Еще одно различие между 1830 и 1848 гг. заключалось в положении самих Ротшильдов как мишеней революционных выступлений. В 1830 г. Джеймс сохранял достаточную дистанцию с режимом Карла X, и переход на сторону Луи-Филиппа дался ему сравнительно легко. 18 лет спустя его и его братьев гораздо чаще отождествляли с правящими режимами не только во Франции, но и по всей Европе. Будучи банкирами не только правительства Австрийской империи, но и многочисленных более мелких государств в Германии и Италии, они казались — особенно националистическим элементам внутри революционного движения — казначеями, если не хозяевами, режима Меттерниха. На карикатуре Эдуарда Кречмера 1848 г. «Обожествление и почитание кумира нашего времени» «Ротшильд» изображен на троне из денег, окруженный коленопреклоненными монархами (см. ил. 16.1). Такой образ был в то время достаточно распространенным. В то же время финансовые обязательства Ротшильдов перед различными государствами не давали им радоваться радикальной перекройке европейских границ, которую подразумевал первый принцип политического национализма, согласно которому политические и этнические либо лингвистические структуры должны совпадать. В 1846 г. поэт Карл Бек сокрушался из-за отказа «Ротшильда» воспользоваться своей финансовой властью на стороне «народов» — особенно немецкого народа — вместо ненавидимых им князей.

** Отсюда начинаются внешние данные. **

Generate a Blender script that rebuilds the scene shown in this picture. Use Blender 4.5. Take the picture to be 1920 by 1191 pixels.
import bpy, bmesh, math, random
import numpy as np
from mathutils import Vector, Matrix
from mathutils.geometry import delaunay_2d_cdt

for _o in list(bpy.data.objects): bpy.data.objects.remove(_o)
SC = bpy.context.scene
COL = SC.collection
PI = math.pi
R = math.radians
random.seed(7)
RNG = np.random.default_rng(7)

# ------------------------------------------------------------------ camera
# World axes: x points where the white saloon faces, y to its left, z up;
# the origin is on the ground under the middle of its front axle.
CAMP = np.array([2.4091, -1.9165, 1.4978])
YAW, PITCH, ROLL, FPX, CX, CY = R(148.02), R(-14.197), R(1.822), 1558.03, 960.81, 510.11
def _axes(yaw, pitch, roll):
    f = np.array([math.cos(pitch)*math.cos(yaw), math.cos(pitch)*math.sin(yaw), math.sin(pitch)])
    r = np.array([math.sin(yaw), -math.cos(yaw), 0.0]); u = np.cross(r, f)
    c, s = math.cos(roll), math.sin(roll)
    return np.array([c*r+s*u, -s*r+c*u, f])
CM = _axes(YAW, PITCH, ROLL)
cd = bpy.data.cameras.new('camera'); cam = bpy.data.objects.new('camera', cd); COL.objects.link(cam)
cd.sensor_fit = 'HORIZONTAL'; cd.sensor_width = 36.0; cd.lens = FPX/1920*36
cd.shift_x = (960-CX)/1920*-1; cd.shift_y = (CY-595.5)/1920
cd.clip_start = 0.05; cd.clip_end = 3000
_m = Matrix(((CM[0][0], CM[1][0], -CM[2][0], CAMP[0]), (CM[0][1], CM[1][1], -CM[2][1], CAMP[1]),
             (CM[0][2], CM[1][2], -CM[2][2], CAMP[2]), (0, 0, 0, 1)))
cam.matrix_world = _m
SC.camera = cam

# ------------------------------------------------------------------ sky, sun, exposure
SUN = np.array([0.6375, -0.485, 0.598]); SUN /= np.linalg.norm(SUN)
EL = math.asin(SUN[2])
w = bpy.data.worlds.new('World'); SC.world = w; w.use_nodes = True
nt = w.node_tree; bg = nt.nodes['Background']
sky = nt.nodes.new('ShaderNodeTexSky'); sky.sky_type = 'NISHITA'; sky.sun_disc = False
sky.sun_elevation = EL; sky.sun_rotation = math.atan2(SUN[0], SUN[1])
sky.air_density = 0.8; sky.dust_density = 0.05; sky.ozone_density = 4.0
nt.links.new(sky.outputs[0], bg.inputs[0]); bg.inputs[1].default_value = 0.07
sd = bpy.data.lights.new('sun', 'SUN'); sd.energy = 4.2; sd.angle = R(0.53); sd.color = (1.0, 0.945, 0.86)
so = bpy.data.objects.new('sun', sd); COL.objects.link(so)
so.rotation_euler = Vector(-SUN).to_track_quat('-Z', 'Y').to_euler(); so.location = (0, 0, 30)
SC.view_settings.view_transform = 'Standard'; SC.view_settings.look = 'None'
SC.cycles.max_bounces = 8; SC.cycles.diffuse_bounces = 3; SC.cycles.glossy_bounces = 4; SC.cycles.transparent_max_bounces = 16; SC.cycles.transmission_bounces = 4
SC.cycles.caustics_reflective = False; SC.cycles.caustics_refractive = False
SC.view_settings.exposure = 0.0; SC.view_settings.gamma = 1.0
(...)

Ротшильдам нелегко было и перейти на сторону революции, которая подразумевала не просто смену династии, но провозглашение республики. И не только республики: в отличие от своих предшественниц революция 1848 г. характеризуется не только конституционными, но и социальными требованиями. Впервые наряду с прежними призывами к либерализму и демократии — а иногда и вопреки им — прозвучали социалистические (а также ультраконсервативные) лозунги. Революционеров занимали не только права (на свободу слова, свободу собраний и свободу прессы) и представительство в конституционно закрепленных представительных органах; некоторые из них призывали к борьбе против растущего материального неравенства, характерного для начальных стадий индустриальной эпохи. Олицетворением такого неравенства для многих служили Ротшильды. Ничто не демонстрирует вышеуказанный тезис лучше, чем взрыв антиротшильдовских настроений на волне железнодорожной катастрофы на Северной железной дороге.
Напоминая о гибели в основном пассажиров третьего класса, критики намекали: «Ротшильд I» бессердечно считал свои прибыли, субсидированные государством. Еще на одной карикатуре 1848 г., где Ротшильд изображен объектом королевских (и папских) почестей, на переднем плане видна коленопреклоненная голодающая семья в лохмотьях; на заднем плане группа студентов марширует под знаменем свободы (см. ил. 16.2). Когда русский революционер А. И. Герцен в 1847 г. пожелал определить буржуазию, он назвал ее «прочным сословием, границами которого является избирательный имущественный ценз внизу и барон Ротшильд наверху». Для Герцена либерализм представлял «злую иронию», когда утверждал, что «бедняк имеет те же гражданские права, что и Ротшильд» или что «сытый… товарищ голодному».
Как в 1820-е и 1830-е гг., те, кто яростно нападали на Ротшильдов как на капиталистов, почти всегда напоминали об их иудаизме. Характерно, что Карл Бек тоже не мог не сослаться на «подсчитывающих проценты собратьев… Ротшильда», «которые наполняют бездонный денежный мешок для себя, и только для себя!». Неудивительно, что такие намеки позволяли себе незначительные фигуры вроде Бека, если точно так же поступил человек, который в конечном счете оказался самым влиятельным из всех тогдашних революционеров. В феврале 1844 г. Карл Маркс опубликовал статью «К еврейскому вопросу» (хотя в то время, конечно, мало что отличало Маркса от многочисленных других радикально настроенных литераторов, изрыгавших антиротшильдовские оскорбления): «Какова мирская основа еврейства?
Маркс, конечно, вовсе не стремился никого разоблачать, когда мог сформулировать свои доводы в гегелевских абстракциях. Но то, что он имел в виду именно Ротшильдов, становится ясно из процитированного им памфлета Бруно Бауэра: «Еврей, который, например, в Вене только терпим, определяет своей денежной властью судьбы всей империи. Еврей, который может быть бесправным в самом мелком из германских государств, решает судьбы Европы».